I know that Python isn't the fastest language for speed, but I was trying estimate parameters and simulate to calculate statistics, but this take a lot of time. Is any way of optimazating this code to make it faster on Python? With 100 repetitions it took me 25 minutes and I want to make 10000.
from numpy import log, array, random, append
from scipy.stats import expon, kurtosis, skew
from pygosolnp import solve
from tabulate import tabulate
from time import time
inicial_time = time()
def simulation(n, re, alpha):
def exp2(o):
return -sum(log(expon.pdf(v, scale=o)))
mean = array(["Mean"])
variance = array(["Variance"])
bias = array(["Bias"])
eqm = array(["EQM"])
skewness = array(["Skewness"])
kurtose = array(["Kurtose"])
for i in n:
param = array([])
for j in range(re):
v = random.exponential(alpha, size=i)
param = append(param, array(solve(exp2, [0], [10]).best_solution.parameters))
med = param.mean()
varia = param.var()
b = Alpha - med
eqma = b ** 2 + varia
skewn = skew(param)
kur = kurtosis(param)
mean = append(mean, med)
variance = append(variance, varia)
bias = append(bias, b)
eqm = append(eqm, eqma)
skewness = append(skewness, skewn)
kurtose = append(kurtose, kur)
data = [mean, variance, bias, eqm, skewness, kurtose]
print(tabulate(data, headers=["Statistics", "n = 30", "n = 50", "n = 100", "n = 200", "n = 300"]))

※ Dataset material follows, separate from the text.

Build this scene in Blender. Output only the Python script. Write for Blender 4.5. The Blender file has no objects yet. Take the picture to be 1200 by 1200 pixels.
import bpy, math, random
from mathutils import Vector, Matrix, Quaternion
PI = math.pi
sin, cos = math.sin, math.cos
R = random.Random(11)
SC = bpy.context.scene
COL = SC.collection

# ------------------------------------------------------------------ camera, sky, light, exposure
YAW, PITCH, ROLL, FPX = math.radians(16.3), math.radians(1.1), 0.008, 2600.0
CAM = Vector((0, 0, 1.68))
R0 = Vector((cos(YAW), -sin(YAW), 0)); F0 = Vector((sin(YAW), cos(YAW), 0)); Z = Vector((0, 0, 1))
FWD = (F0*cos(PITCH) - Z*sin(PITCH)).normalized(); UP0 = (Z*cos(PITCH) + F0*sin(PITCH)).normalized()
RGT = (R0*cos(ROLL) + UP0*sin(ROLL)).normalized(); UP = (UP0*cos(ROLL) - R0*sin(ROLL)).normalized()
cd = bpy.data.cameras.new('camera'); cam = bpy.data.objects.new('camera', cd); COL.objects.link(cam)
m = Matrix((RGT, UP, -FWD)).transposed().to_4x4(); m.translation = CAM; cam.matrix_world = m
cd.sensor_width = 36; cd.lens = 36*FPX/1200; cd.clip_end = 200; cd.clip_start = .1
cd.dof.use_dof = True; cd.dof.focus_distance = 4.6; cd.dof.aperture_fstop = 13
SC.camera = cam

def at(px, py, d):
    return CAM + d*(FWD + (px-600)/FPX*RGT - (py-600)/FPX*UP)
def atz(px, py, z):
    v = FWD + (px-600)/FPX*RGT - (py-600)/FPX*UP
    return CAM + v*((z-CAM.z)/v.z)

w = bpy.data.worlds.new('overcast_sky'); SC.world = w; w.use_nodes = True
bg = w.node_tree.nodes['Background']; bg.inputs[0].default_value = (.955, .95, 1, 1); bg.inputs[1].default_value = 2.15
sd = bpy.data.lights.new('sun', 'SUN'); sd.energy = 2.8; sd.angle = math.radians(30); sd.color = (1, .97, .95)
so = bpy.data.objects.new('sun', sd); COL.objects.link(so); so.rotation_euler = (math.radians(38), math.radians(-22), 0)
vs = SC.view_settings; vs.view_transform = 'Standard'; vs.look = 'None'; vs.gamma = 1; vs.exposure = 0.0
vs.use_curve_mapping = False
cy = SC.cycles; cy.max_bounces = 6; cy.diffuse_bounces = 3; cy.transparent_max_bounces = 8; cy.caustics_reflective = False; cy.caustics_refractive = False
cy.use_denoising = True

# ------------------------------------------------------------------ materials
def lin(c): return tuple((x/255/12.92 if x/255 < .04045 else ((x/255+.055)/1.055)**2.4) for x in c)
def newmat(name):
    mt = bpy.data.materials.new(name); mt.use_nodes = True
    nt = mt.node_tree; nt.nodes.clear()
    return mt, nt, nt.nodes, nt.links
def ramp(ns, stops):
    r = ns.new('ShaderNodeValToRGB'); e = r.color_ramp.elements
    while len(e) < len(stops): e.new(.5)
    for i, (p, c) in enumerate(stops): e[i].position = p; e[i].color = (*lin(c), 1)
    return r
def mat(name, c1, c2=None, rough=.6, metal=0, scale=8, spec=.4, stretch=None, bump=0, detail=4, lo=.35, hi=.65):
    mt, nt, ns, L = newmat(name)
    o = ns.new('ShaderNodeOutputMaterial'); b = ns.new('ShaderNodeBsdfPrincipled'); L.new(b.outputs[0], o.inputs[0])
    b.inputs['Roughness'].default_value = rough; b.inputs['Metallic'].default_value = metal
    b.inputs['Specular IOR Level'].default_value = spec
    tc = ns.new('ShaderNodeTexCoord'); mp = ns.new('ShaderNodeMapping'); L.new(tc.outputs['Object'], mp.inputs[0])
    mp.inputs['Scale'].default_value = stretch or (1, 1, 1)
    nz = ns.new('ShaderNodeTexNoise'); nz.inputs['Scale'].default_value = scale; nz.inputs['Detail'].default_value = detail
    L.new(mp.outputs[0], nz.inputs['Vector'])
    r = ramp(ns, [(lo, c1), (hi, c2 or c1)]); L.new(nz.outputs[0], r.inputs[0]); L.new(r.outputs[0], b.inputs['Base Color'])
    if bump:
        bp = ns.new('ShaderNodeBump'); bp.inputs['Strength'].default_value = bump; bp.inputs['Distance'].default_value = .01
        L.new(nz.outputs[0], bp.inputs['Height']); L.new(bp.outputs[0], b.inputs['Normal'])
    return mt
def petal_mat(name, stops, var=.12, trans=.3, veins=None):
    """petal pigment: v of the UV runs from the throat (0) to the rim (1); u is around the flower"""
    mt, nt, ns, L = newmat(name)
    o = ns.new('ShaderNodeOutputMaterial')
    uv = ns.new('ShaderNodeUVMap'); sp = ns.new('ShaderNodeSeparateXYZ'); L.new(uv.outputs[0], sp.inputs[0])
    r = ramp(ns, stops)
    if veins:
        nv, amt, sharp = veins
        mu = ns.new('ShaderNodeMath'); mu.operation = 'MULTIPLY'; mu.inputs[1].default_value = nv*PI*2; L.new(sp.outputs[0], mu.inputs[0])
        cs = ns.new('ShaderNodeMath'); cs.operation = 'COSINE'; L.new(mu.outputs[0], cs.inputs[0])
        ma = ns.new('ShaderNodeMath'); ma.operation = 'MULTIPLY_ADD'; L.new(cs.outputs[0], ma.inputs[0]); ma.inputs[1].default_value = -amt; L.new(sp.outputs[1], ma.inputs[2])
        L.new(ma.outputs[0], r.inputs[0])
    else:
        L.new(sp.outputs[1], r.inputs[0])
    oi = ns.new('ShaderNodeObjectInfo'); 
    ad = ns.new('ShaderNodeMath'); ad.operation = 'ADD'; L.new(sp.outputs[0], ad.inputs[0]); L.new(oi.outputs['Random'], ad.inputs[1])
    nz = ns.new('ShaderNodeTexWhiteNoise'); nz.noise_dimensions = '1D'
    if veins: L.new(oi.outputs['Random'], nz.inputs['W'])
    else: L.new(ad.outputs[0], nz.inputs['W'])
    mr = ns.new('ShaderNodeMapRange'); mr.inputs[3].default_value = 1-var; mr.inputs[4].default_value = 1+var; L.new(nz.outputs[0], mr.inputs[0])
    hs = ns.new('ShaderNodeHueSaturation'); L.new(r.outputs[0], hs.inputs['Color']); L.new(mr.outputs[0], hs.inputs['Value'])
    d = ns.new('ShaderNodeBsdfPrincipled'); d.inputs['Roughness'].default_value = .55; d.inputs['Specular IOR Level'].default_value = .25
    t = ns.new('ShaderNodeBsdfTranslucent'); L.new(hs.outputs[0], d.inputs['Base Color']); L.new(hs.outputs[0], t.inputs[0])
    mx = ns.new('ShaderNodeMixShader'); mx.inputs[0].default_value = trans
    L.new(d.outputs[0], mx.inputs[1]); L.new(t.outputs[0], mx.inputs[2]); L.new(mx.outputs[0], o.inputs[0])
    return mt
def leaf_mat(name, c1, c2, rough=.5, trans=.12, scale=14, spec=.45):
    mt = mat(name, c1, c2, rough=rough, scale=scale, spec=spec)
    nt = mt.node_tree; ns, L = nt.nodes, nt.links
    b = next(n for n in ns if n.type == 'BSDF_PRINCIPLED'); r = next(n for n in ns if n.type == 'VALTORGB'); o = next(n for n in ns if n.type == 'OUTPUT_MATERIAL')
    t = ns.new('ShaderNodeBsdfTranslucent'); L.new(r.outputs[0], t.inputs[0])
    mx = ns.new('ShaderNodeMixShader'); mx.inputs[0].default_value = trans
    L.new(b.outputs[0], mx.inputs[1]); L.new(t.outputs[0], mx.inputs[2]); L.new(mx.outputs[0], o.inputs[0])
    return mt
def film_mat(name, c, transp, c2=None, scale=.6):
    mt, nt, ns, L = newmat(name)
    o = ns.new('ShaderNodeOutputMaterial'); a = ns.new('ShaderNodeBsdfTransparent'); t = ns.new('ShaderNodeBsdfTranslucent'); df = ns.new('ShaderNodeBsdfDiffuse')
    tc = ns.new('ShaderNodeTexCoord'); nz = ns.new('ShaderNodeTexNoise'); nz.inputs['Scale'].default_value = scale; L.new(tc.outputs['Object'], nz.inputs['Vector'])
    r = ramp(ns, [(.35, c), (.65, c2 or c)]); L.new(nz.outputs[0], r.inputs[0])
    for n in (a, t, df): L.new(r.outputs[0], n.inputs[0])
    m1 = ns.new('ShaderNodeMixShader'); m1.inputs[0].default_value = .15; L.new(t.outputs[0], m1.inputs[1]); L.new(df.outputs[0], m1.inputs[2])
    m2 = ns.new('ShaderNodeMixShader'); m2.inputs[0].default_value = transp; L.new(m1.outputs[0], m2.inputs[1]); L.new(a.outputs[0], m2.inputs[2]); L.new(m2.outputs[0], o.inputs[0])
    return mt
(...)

N = [30, 50, 100, 200, 300]
RE = 100
Alpha = 1/5
simulation(N, RE, Alpha)
print(f'{time()-inicial_time} seconds')
In addition to the helpful comments you got, I think the exponential function is also a function that can take time for the computer to compute. You can use JIT compilation with Numba to make the computation faster. It is a Just-in-Time (JIT) compiler for Python that translates a subset of Python and NumPy code into fast machine code. You can just do this to use it:
from numba import njit
@njit
def exp2(o):
return -sum(log(expon.pdf(v, scale=o)))
This will save some time when exp2() is called.